Task statement>
Determine the number of lines that have the string "scene" in them, and give only that number.

###

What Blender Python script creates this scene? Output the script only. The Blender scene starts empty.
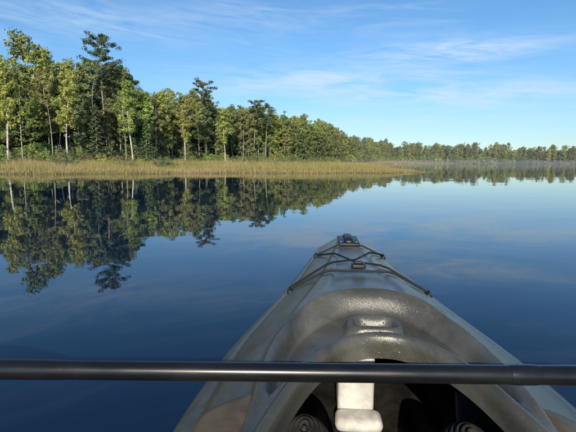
import bpy, math, random
import numpy as np
from mathutils import Matrix, Vector
D=bpy.data; C=bpy.context; sc=C.scene
rad=math.radians
sc.view_settings.view_transform='Standard'; sc.view_settings.look='None'; sc.view_settings.exposure=0

# ---------------------------------------------------------------- helpers
def link(o,parent=None):
    sc.collection.objects.link(o)
    if parent: o.parent=parent
    return o
def empty(name,loc=(0,0,0)):
    e=D.objects.new(name,None); e.location=loc; e.empty_display_size=.2; return link(e)
def fast_mesh(name,verts,faces_flat,sizes,mats,midx=None,smooth=None):
    me=D.meshes.new(name)
    verts=np.asarray(verts,dtype=np.float32); faces_flat=np.asarray(faces_flat,dtype=np.int32); sizes=np.asarray(sizes,dtype=np.int32)
    me.vertices.add(len(verts)); me.vertices.foreach_set('co',verts.ravel())
    me.loops.add(len(faces_flat)); me.loops.foreach_set('vertex_index',faces_flat)
    me.polygons.add(len(sizes))
    st=np.concatenate([[0],np.cumsum(sizes)[:-1]]).astype(np.int32)
    me.polygons.foreach_set('loop_start',st); me.polygons.foreach_set('loop_total',sizes)
    for m in mats: me.materials.append(m)
    if midx is not None: me.polygons.foreach_set('material_index',np.asarray(midx,dtype=np.int32))
    if smooth is not None:
        s=np.full(len(sizes),bool(smooth)) if np.isscalar(smooth) else np.asarray(smooth,dtype=bool)
        me.polygons.foreach_set('use_smooth',s)
    me.update(calc_edges=True); me.validate()
    return me
def grid_mesh(name,P,mats,closed_u=False,closed_v=False,keep=None,smooth=True):
    nu,nv=P.shape[:2]
    idx=np.arange(nu*nv).reshape(nu,nv)
    a=idx; 
    if closed_u: a=np.vstack([a,a[:1]])
    if closed_v: a=np.hstack([a,a[:,:1]])
    q=np.stack([a[:-1,:-1],a[1:,:-1],a[1:,1:],a[:-1,1:]],-1).reshape(-1,4)
    if keep is not None: q=q[keep.ravel()]
    return fast_mesh(name,P.reshape(-1,3),q.ravel(),np.full(len(q),4),mats,smooth=smooth)
def tube(path,r,n=8,cap=True):
    path=np.asarray(path,float); r=np.broadcast_to(np.asarray(r,float),(len(path),))
    t=np.gradient(path,axis=0); t/=np.linalg.norm(t,axis=1)[:,None]+1e-9
    ref=np.array([0,0,1.]) if abs(t[:,2]).mean()<.8 else np.array([1.,0,0])
    a=np.cross(t,ref); a/=np.linalg.norm(a,axis=1)[:,None]+1e-9; b=np.cross(a,t)
    th=np.linspace(0,2*math.pi,n,endpoint=False)
    P=path[:,None]+r[:,None,None]*(np.cos(th)[None,:,None]*a[:,None]+np.sin(th)[None,:,None]*b[:,None])
    return P
class Bag:
    def __init__(s): s.v=[];s.f=[];s.s=[];s.m=[];s.sm=[];s.n=0
    def add(s,v,q,mi,sm):
        v=np.asarray(v).reshape(-1,3); q=np.asarray(q)
        s.v.append(v); s.f.append((q+s.n).ravel()); s.s.append(np.full(len(q),q.shape[1])); s.m.append(np.full(len(q),mi)); s.sm.append(np.full(len(q),sm)); s.n+=len(v)
    def tube(s,path,r,n=6,mi=0):
        P=tube(path,r,n); nu,nv=P.shape[:2]; a=np.arange(nu*nv).reshape(nu,nv); a=np.hstack([a,a[:,:1]])
        s.add(P,np.stack([a[:-1,:-1],a[1:,:-1],a[1:,1:],a[:-1,1:]],-1).reshape(-1,4),mi,True)
    def mesh(s,name,mats): return fast_mesh(name,np.concatenate(s.v),np.concatenate(s.f),np.concatenate(s.s),mats,np.concatenate(s.m),np.concatenate(s.sm))

def mat(name):
    m=D.materials.new(name); m.use_nodes=True; nt=m.node_tree; nt.nodes.clear()
    out=nt.nodes.new('ShaderNodeOutputMaterial'); return m,nt,out
def N(nt,t,**k):
    n=nt.nodes.new(t)
    for a,b in k.items(): setattr(n,a,b)
    return n
def ramp(nt,stops,fac):
    r=N(nt,'ShaderNodeValToRGB'); e=r.color_ramp.elements
    while len(e)<len(stops): e.new(.5)
    for el,(p,c) in zip(e,stops): el.position=p; el.color=(*c,1) if len(c)==3 else c
    nt.links.new(fac,r.inputs[0]); return r
def mixc(nt,f,a,b,mode='MIX'):
    m=N(nt,'ShaderNodeMix',data_type='RGBA',blend_type=mode)
    for i,v in ((0,f),(6,a),(7,b)):
        if isinstance(v,(float,int)): m.inputs[i].default_value=v
        elif isinstance(v,tuple): m.inputs[i].default_value=(*v,1)
        else: nt.links.new(v,m.inputs[i])
    return m.outputs[2]
def math_(nt,op,a,b=None,c=None,clamp=False):
    m=N(nt,'ShaderNodeMath',operation=op,use_clamp=clamp)
    for i,v in enumerate((a,b,c)):
        if v is None: continue
        if isinstance(v,(float,int)): m.inputs[i].default_value=v
        else: nt.links.new(v,m.inputs[i])
    return m.outputs[0]
def noise(nt,vec,scale,detail=3,rough=.5,dist=0):
    n=N(nt,'ShaderNodeTexNoise'); n.inputs['Scale'].default_value=scale; n.inputs['Detail'].default_value=detail
    n.inputs['Roughness'].default_value=rough; n.inputs['Distortion'].default_value=dist
    if vec is not None: nt.links.new(vec,n.inputs['Vector'])
    return n.outputs[0]

# ---------------------------------------------------------------- materials
def leaf_mat(name,dark,light,hue=.5,trans=.4):
    m,nt,out=mat(name)
    g=N(nt,'ShaderNodeNewGeometry'); oi=N(nt,'ShaderNodeObjectInfo')
    r=ramp(nt,[(0,dark),(1,light)],g.outputs['Random Per Island'])
    nn=noise(nt,N(nt,'ShaderNodeTexCoord').outputs['Object'],.55,2)
    v=math_(nt,'MULTIPLY_ADD',nn,1.3,.35)
    hs=N(nt,'ShaderNodeHueSaturation')
    nt.links.new(r.outputs[0],hs.inputs['Color'])
    nt.links.new(math_(nt,'MULTIPLY_ADD',oi.outputs['Random'],.06,.468),hs.inputs['Hue'])
    r2=math_(nt,'FRACT',math_(nt,'MULTIPLY',oi.outputs['Random'],7.31))
    nt.links.new(math_(nt,'MULTIPLY',v,math_(nt,'MULTIPLY_ADD',r2,.7,.92)),hs.inputs['Value'])
    nt.links.new(math_(nt,'MULTIPLY_ADD',r2,.3,.66),hs.inputs['Saturation'])
    d=N(nt,'ShaderNodeBsdfDiffuse'); t=N(nt,'ShaderNodeBsdfTranslucent'); mx=N(nt,'ShaderNodeMixShader'); mx.inputs[0].default_value=trans
    nt.links.new(hs.outputs[0],d.inputs[0]); nt.links.new(hs.outputs[0],t.inputs[0])
    nt.links.new(d.outputs[0],mx.inputs[1]); nt.links.new(t.outputs[0],mx.inputs[2]); nt.links.new(mx.outputs[0],out.inputs[0]); return m
def bark_mat(name,a,b,scale=6):
    m,nt,out=mat(name); p=N(nt,'ShaderNodeBsdfPrincipled'); p.inputs['Roughness'].default_value=.9
    tc=N(nt,'ShaderNodeTexCoord'); r=ramp(nt,[(.35,a),(.6,b)],noise(nt,tc.outputs['Object'],scale,4,.6))
    nt.links.new(r.outputs[0],p.inputs['Base Color']); nt.links.new(p.outputs[0],out.inputs[0]); return m
M_leaf=leaf_mat('broadleaf_foliage',(.15,.19,.042),(.39,.43,.12))
M_leafd=leaf_mat('dark_broadleaf_foliage',(.11,.155,.04),(.28,.34,.09))
M_need=leaf_mat('pine_needles',(.05,.09,.03),(.15,.20,.065),trans=.25)
M_brown=leaf_mat('bare_twig_foliage',(.14,.11,.06),(.30,.25,.14),trans=.2)
M_shrub=leaf_mat('shrub_foliage',(.15,.19,.045),(.38,.41,.11))
M_bark=bark_mat('grey_bark',(.12,.10,.085),(.36,.33,.29))
M_birch=bark_mat('birch_bark',(.34,.31,.27),(.72,.68,.6),3)
M_dead=bark_mat('dead_wood',(.2,.18,.15),(.48,.43,.37))

def plastic(name,base,base2,rough,scale=5,bump=.0,spec=.5,fine=900):
    m,nt,out=mat(name); p=N(nt,'ShaderNodeBsdfPrincipled'); p.inputs['Roughness'].default_value=rough
    p.inputs['Specular IOR Level'].default_value=spec
    tc=N(nt,'ShaderNodeTexCoord').outputs['Object']
    c=ramp(nt,[(.38,base),(.62,base2)],noise(nt,tc,scale,5,.65,.6)).outputs[0]
    nt.links.new(c,p.inputs['Base Color'])
    rr=math_(nt,'MULTIPLY_ADD',noise(nt,tc,14,4,.6),.25,rough-.12); nt.links.new(rr,p.inputs['Roughness'])
    if bump:
        b=N(nt,'ShaderNodeBump'); b.inputs['Strength'].default_value=bump; b.inputs['Distance'].default_value=.001
        nt.links.new(noise(nt,tc,fine,2),b.inputs['Height']); nt.links.new(b.outputs[0],p.inputs['Normal'])
    nt.links.new(p.outputs[0],out.inputs[0]); return m
M_olive=plastic('brown_olive_plastic',(.085,.060,.030),(.15,.11,.06),.45,9,.4)
M_black=plastic('black_plastic',(.006,.006,.006),(.014,.014,.013),.4,20,.4)
M_liner=plastic('dark_hull_liner',(.012,.012,.011),(.035,.033,.028),.5,12,.5,fine=200)
M_rubber=plastic('black_rubber',(.006,.006,.007),(.012,.012,.012),.65,20,.3)
M_pad=plastic('ribbed_pad_rubber',(.03,.03,.03),(.06,.057,.05),.6,20,.5)
M_shaft=plastic('paddle_shaft_black',(.007,.007,.008),(.012,.012,.013),.28,6,.05,.5)
M_foam=plastic('white_foam',(.5,.5,.49),(.72,.72,.7),.85,18,.6,.2,300)
M_steel=plastic('steel_screw',(.45,.45,.45),(.55,.55,.55),.3,30)
M_steel.node_tree.nodes['Principled BSDF'].inputs['Metallic'].default_value=1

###

Result of the task>
2